Most commonly what you want to do is assign IP addresses randomly. This can be done with settings as follows:

# Sample /etc/dhcpd.conf
# (add your comments here) 
default-lease-time 600;
max-lease-time 7200;
option subnet-mask 255.255.255.0;
option broadcast-address 192.168.1.255;
option routers 192.168.1.254;
option domain-name-servers 192.168.1.1, 192.168.1.2;
option domain-name "mydomain.org";

subnet 192.168.1.0 netmask 255.255.255.0 {
   range 192.168.1.10 192.168.1.100;
   range 192.168.1.150 192.168.1.200;
}

This will result in DHCP server giving a client an IP address from the range 192.168.1.10-192.168.1.100 or 192.168.1.150-192.168.1.200. It will lease an IP address for 600 seconds if the client doesn't ask for specific time frame. Otherwise the maximum (allowed) lease will be 7200 seconds. The server will also "advise" the client that it should use 255.255.255.0 as its subnet mask, 192.168.1.255 as its broadcast address, 192.168.1.254 as the router/gateway and 192.168.1.1 and 192.168.1.2 as its DNS servers.

If you need to specify a WINS server for your Windows clients you will need to include the netbios-name-servers option e.g.

option netbios-name-servers 192.168.1.1;

You can also assign specific IP addresses based on clients ethernet address e.g.

host haagen {
   hardware ethernet 08:00:2b:4c:59:23;
   fixed-address 192.168.1.222;
}

This will assign IP address 192.168.1.222 to a client with ethernet address 08:00:2b:4c:59:23.

You can also mix and match e.g. you can have certain clients getting "static" IP addresses (e.g. servers) and others being alloted dynamic IPs (e.g. mobile users with laptops). There are a number of other options e.g. nis server addresses, time server addresses etc., if you need any of those options please read the dhcpd.conf man page.


4.4. Starting the server

There is only one thing to do before starting the server. In most cases DHCP installation doesn't create a dhcpd.leases files. This file is used by DHCPd to store information about current leases. It is in the plain text form so you can view it during the operation of DHCPd. To create dhcpd.leases type:

touch /var/state/dhcp/dhcpd.leases

This will create an empty file (file size = 0). Some of the older version of dhcpd 2.0 placed the file in /etc/dhcpd.leases. You do not need to make any changes to the leases file it will be manipulated by the dhcpd. If you get a message saying that file exists simply ignore it and go to the next step.

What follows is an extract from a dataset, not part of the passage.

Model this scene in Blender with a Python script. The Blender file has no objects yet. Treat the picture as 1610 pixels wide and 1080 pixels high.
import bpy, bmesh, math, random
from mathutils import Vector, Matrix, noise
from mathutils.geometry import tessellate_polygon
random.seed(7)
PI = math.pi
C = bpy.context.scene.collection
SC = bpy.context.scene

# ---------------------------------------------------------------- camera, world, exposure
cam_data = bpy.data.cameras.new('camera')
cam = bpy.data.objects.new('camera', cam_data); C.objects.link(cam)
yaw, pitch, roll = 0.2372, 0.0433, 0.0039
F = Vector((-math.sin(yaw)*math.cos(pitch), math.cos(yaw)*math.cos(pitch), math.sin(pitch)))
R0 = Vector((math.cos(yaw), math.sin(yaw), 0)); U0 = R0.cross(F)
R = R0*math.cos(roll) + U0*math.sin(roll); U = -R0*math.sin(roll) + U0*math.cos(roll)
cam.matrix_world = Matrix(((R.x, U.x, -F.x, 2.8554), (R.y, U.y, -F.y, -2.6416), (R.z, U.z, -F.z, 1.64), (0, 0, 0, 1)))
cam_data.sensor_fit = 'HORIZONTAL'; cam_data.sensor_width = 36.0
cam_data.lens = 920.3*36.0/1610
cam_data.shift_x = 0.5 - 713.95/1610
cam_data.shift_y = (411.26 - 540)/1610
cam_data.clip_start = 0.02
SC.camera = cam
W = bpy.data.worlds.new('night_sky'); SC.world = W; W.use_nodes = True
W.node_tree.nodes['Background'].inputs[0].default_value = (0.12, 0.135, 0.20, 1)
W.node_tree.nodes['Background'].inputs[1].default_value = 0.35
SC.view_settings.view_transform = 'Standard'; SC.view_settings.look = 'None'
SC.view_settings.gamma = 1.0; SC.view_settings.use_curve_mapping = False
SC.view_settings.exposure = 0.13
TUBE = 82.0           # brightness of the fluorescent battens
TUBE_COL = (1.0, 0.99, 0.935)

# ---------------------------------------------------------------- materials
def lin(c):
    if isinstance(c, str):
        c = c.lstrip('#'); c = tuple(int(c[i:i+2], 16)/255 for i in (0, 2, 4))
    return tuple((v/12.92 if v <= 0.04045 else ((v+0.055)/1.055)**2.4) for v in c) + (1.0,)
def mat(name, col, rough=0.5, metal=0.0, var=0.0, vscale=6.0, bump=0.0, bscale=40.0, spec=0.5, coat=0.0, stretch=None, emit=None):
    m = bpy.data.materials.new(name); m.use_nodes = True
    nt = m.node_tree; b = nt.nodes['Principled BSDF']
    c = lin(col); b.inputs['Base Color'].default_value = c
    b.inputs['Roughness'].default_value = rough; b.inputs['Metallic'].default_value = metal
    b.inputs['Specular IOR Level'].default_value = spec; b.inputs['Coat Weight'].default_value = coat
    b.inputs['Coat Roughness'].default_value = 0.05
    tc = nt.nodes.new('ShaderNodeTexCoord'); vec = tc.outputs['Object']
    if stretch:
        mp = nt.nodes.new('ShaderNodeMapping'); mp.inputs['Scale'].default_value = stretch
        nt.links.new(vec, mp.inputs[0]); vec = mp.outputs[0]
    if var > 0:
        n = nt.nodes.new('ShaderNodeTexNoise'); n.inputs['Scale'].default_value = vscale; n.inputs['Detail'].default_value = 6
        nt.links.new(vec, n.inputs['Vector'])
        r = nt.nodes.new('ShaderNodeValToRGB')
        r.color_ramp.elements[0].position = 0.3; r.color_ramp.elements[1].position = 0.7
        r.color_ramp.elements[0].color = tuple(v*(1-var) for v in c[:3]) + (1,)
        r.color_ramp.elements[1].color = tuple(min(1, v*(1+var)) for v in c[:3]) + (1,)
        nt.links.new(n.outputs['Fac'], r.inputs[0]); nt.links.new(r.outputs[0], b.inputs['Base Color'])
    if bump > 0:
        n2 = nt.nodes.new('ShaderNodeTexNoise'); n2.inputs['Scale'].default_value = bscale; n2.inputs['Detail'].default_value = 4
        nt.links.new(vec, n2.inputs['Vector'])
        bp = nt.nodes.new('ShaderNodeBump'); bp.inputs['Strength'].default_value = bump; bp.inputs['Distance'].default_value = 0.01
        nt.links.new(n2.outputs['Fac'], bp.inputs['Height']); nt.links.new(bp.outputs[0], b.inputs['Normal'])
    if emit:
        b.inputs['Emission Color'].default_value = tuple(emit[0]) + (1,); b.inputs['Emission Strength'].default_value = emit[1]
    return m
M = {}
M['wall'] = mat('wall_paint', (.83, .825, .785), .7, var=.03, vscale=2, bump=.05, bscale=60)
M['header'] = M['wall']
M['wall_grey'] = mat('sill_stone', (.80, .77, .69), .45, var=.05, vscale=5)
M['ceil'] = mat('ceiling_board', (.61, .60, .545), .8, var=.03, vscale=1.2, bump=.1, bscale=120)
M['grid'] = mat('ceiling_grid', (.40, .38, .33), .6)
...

You can now invoke the DHCP server. Simply type (or include in the bootup scripts)

/usr/sbin/dhcpd

This will invoke dhcpd on eth0 device. If you want to invoke it on another device simply supply it on the command line e.g.

/usr/sbin/dhcpd eth1

To verify that everything is working fine you should first turn on the debugging mode and put the server in foreground. You can do this by typing

/usr/sbin/dhcpd -d -f

Then boot up one of your clients and check out the console of your server. You will see a number of debugging messages come up. If everything works out fine you are done :-). Quit dhcpd and start it without the -d -f and arguments. If you want dhcpd to start at boot-up include dhcpd in e.g.

/etc/rc.d/rc.local

4.5. Other interesting documents

Linux Magazine has a pretty good article in their April issue called Network Nirvana: How to make Network Configuration as easy as DHCP that discusses the set up for DHCP.